■ **WORK TO DO**:
Extract the whole listing as it stands. Do not include the pictures.

■ **DATA BLOCK**:
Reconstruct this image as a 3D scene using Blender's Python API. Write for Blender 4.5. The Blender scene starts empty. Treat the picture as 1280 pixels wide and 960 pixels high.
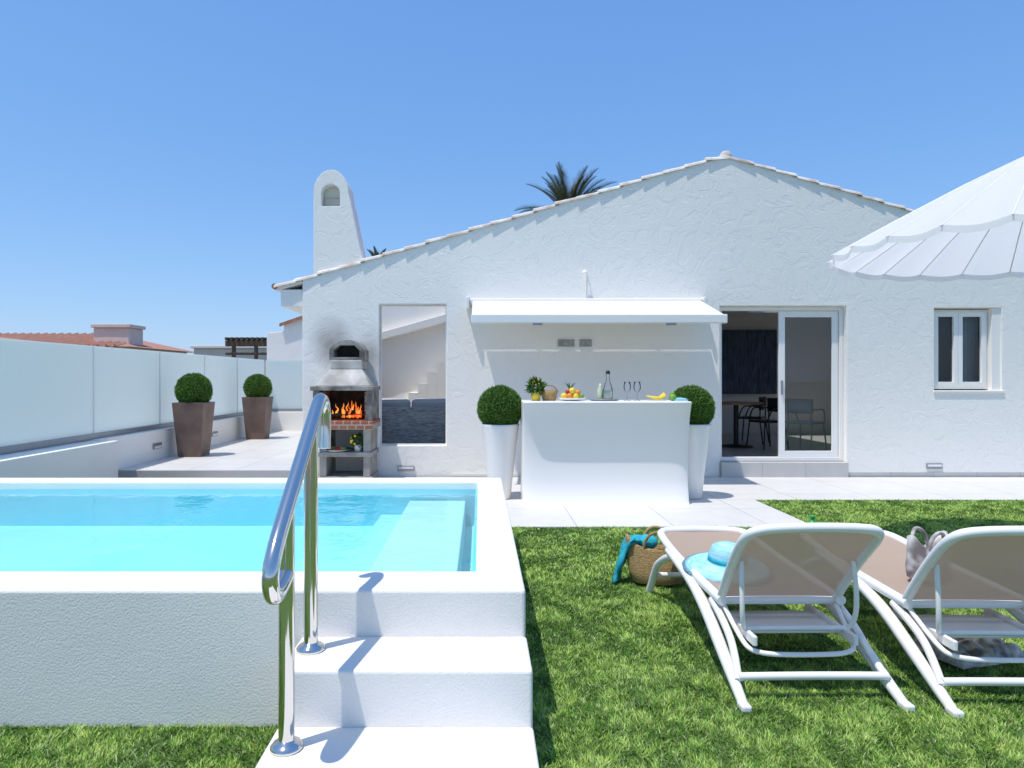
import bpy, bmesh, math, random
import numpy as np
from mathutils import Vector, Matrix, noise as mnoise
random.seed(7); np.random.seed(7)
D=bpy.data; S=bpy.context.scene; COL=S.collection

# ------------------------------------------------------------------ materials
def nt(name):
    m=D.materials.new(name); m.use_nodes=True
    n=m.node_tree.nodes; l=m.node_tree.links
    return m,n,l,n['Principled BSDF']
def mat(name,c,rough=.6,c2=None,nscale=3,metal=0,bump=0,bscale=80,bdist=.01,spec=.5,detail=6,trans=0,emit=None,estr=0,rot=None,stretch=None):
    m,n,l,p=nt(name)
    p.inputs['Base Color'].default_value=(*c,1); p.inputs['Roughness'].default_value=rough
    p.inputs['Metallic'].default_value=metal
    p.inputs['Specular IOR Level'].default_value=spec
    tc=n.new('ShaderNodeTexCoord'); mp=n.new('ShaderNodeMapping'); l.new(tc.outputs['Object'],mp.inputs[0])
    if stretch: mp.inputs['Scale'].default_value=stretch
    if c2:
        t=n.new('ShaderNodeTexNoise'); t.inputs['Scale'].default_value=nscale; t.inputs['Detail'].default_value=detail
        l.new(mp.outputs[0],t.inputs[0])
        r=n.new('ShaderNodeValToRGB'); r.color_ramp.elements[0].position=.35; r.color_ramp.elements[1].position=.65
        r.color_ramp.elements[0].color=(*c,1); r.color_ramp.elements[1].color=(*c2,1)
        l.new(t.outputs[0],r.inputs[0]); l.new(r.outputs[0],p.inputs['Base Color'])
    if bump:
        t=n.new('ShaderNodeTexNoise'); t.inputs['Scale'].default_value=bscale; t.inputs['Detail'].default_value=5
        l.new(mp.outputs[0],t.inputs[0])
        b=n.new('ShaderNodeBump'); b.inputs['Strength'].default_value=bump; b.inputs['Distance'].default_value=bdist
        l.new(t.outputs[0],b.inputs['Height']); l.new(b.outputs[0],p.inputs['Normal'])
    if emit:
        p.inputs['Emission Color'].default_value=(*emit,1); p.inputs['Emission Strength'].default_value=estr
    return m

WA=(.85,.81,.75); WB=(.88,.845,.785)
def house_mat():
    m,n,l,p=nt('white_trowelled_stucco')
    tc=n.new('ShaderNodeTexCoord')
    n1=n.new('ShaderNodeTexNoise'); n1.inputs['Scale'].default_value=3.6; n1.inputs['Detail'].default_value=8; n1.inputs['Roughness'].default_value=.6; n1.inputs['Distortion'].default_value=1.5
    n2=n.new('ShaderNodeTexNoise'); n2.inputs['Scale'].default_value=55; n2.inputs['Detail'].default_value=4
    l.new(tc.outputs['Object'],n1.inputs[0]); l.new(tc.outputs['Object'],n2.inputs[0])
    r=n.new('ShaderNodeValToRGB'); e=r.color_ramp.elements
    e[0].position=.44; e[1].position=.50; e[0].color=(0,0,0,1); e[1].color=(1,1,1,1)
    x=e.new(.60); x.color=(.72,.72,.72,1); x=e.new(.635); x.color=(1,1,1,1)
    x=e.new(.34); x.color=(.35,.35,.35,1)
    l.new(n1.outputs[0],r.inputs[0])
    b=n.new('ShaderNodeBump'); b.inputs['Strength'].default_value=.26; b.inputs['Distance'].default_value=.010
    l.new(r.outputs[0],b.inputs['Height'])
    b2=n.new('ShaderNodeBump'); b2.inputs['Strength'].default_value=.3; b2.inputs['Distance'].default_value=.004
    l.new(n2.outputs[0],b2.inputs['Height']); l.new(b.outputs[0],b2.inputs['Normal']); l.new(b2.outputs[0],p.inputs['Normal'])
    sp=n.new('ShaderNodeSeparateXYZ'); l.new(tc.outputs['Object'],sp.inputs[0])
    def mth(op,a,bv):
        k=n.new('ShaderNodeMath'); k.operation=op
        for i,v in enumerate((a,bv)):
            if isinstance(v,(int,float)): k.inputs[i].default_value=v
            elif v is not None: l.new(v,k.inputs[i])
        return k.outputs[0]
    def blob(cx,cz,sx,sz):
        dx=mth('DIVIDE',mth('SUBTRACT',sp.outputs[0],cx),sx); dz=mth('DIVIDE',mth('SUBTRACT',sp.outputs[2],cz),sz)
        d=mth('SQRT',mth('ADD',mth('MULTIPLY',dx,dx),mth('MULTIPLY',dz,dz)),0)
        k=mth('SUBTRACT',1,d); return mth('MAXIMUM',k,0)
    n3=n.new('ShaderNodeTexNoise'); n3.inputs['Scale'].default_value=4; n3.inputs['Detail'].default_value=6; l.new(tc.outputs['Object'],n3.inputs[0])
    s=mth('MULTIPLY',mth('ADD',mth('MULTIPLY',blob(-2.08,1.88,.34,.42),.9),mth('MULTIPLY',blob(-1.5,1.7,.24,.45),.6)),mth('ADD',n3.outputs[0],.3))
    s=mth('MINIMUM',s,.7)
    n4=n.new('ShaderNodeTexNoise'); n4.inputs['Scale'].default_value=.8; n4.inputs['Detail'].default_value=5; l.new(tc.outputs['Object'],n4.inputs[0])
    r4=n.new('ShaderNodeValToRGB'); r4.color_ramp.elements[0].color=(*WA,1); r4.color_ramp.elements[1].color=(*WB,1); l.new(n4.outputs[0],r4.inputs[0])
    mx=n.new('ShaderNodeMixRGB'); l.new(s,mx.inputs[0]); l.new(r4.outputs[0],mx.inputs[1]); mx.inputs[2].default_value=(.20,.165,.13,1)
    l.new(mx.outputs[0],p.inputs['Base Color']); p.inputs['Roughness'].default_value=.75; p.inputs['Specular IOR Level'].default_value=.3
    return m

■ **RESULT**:
Reconstruct this image as a 3D scene using Blender's Python API. Write for Blender 4.5. The Blender scene starts empty. Treat the picture as 1280 pixels wide and 960 pixels high.
import bpy, bmesh, math, random
import numpy as np
from mathutils import Vector, Matrix, noise as mnoise
random.seed(7); np.random.seed(7)
D=bpy.data; S=bpy.context.scene; COL=S.collection

# ------------------------------------------------------------------ materials
def nt(name):
    m=D.materials.new(name); m.use_nodes=True
    n=m.node_tree.nodes; l=m.node_tree.links
    return m,n,l,n['Principled BSDF']
def mat(name,c,rough=.6,c2=None,nscale=3,metal=0,bump=0,bscale=80,bdist=.01,spec=.5,detail=6,trans=0,emit=None,estr=0,rot=None,stretch=None):
    m,n,l,p=nt(name)
    p.inputs['Base Color'].default_value=(*c,1); p.inputs['Roughness'].default_value=rough
    p.inputs['Metallic'].default_value=metal
    p.inputs['Specular IOR Level'].default_value=spec
    tc=n.new('ShaderNodeTexCoord'); mp=n.new('ShaderNodeMapping'); l.new(tc.outputs['Object'],mp.inputs[0])
    if stretch: mp.inputs['Scale'].default_value=stretch
    if c2:
        t=n.new('ShaderNodeTexNoise'); t.inputs['Scale'].default_value=nscale; t.inputs['Detail'].default_value=detail
        l.new(mp.outputs[0],t.inputs[0])
        r=n.new('ShaderNodeValToRGB'); r.color_ramp.elements[0].position=.35; r.color_ramp.elements[1].position=.65
        r.color_ramp.elements[0].color=(*c,1); r.color_ramp.elements[1].color=(*c2,1)
        l.new(t.outputs[0],r.inputs[0]); l.new(r.outputs[0],p.inputs['Base Color'])
    if bump:
        t=n.new('ShaderNodeTexNoise'); t.inputs['Scale'].default_value=bscale; t.inputs['Detail'].default_value=5
        l.new(mp.outputs[0],t.inputs[0])
        b=n.new('ShaderNodeBump'); b.inputs['Strength'].default_value=bump; b.inputs['Distance'].default_value=bdist
        l.new(t.outputs[0],b.inputs['Height']); l.new(b.outputs[0],p.inputs['Normal'])
    if emit:
        p.inputs['Emission Color'].default_value=(*emit,1); p.inputs['Emission Strength'].default_value=estr
    return m

WA=(.85,.81,.75); WB=(.88,.845,.785)
def house_mat():
    m,n,l,p=nt('white_trowelled_stucco')
    tc=n.new('ShaderNodeTexCoord')
    n1=n.new('ShaderNodeTexNoise'); n1.inputs['Scale'].default_value=3.6; n1.inputs['Detail'].default_value=8; n1.inputs['Roughness'].default_value=.6; n1.inputs['Distortion'].default_value=1.5
    n2=n.new('ShaderNodeTexNoise'); n2.inputs['Scale'].default_value=55; n2.inputs['Detail'].default_value=4
    l.new(tc.outputs['Object'],n1.inputs[0]); l.new(tc.outputs['Object'],n2.inputs[0])
    r=n.new('ShaderNodeValToRGB'); e=r.color_ramp.elements
    e[0].position=.44; e[1].position=.50; e[0].color=(0,0,0,1); e[1].color=(1,1,1,1)
    x=e.new(.60); x.color=(.72,.72,.72,1); x=e.new(.635); x.color=(1,1,1,1)
    x=e.new(.34); x.color=(.35,.35,.35,1)
    l.new(n1.outputs[0],r.inputs[0])
    b=n.new('ShaderNodeBump'); b.inputs['Strength'].default_value=.26; b.inputs['Distance'].default_value=.010
    l.new(r.outputs[0],b.inputs['Height'])
    b2=n.new('ShaderNodeBump'); b2.inputs['Strength'].default_value=.3; b2.inputs['Distance'].default_value=.004
    l.new(n2.outputs[0],b2.inputs['Height']); l.new(b.outputs[0],b2.inputs['Normal']); l.new(b2.outputs[0],p.inputs['Normal'])
    sp=n.new('ShaderNodeSeparateXYZ'); l.new(tc.outputs['Object'],sp.inputs[0])
    def mth(op,a,bv):
        k=n.new('ShaderNodeMath'); k.operation=op
        for i,v in enumerate((a,bv)):
            if isinstance(v,(int,float)): k.inputs[i].default_value=v
            elif v is not None: l.new(v,k.inputs[i])
        return k.outputs[0]
    def blob(cx,cz,sx,sz):
        dx=mth('DIVIDE',mth('SUBTRACT',sp.outputs[0],cx),sx); dz=mth('DIVIDE',mth('SUBTRACT',sp.outputs[2],cz),sz)
        d=mth('SQRT',mth('ADD',mth('MULTIPLY',dx,dx),mth('MULTIPLY',dz,dz)),0)
        k=mth('SUBTRACT',1,d); return mth('MAXIMUM',k,0)
    n3=n.new('ShaderNodeTexNoise'); n3.inputs['Scale'].default_value=4; n3.inputs['Detail'].default_value=6; l.new(tc.outputs['Object'],n3.inputs[0])
    s=mth('MULTIPLY',mth('ADD',mth('MULTIPLY',blob(-2.08,1.88,.34,.42),.9),mth('MULTIPLY',blob(-1.5,1.7,.24,.45),.6)),mth('ADD',n3.outputs[0],.3))
    s=mth('MINIMUM',s,.7)
    n4=n.new('ShaderNodeTexNoise'); n4.inputs['Scale'].default_value=.8; n4.inputs['Detail'].default_value=5; l.new(tc.outputs['Object'],n4.inputs[0])
    r4=n.new('ShaderNodeValToRGB'); r4.color_ramp.elements[0].color=(*WA,1); r4.color_ramp.elements[1].color=(*WB,1); l.new(n4.outputs[0],r4.inputs[0])
    mx=n.new('ShaderNodeMixRGB'); l.new(s,mx.inputs[0]); l.new(r4.outputs[0],mx.inputs[1]); mx.inputs[2].default_value=(.20,.165,.13,1)
    l.new(mx.outputs[0],p.inputs['Base Color']); p.inputs['Roughness'].default_value=.75; p.inputs['Specular IOR Level'].default_value=.3
    return m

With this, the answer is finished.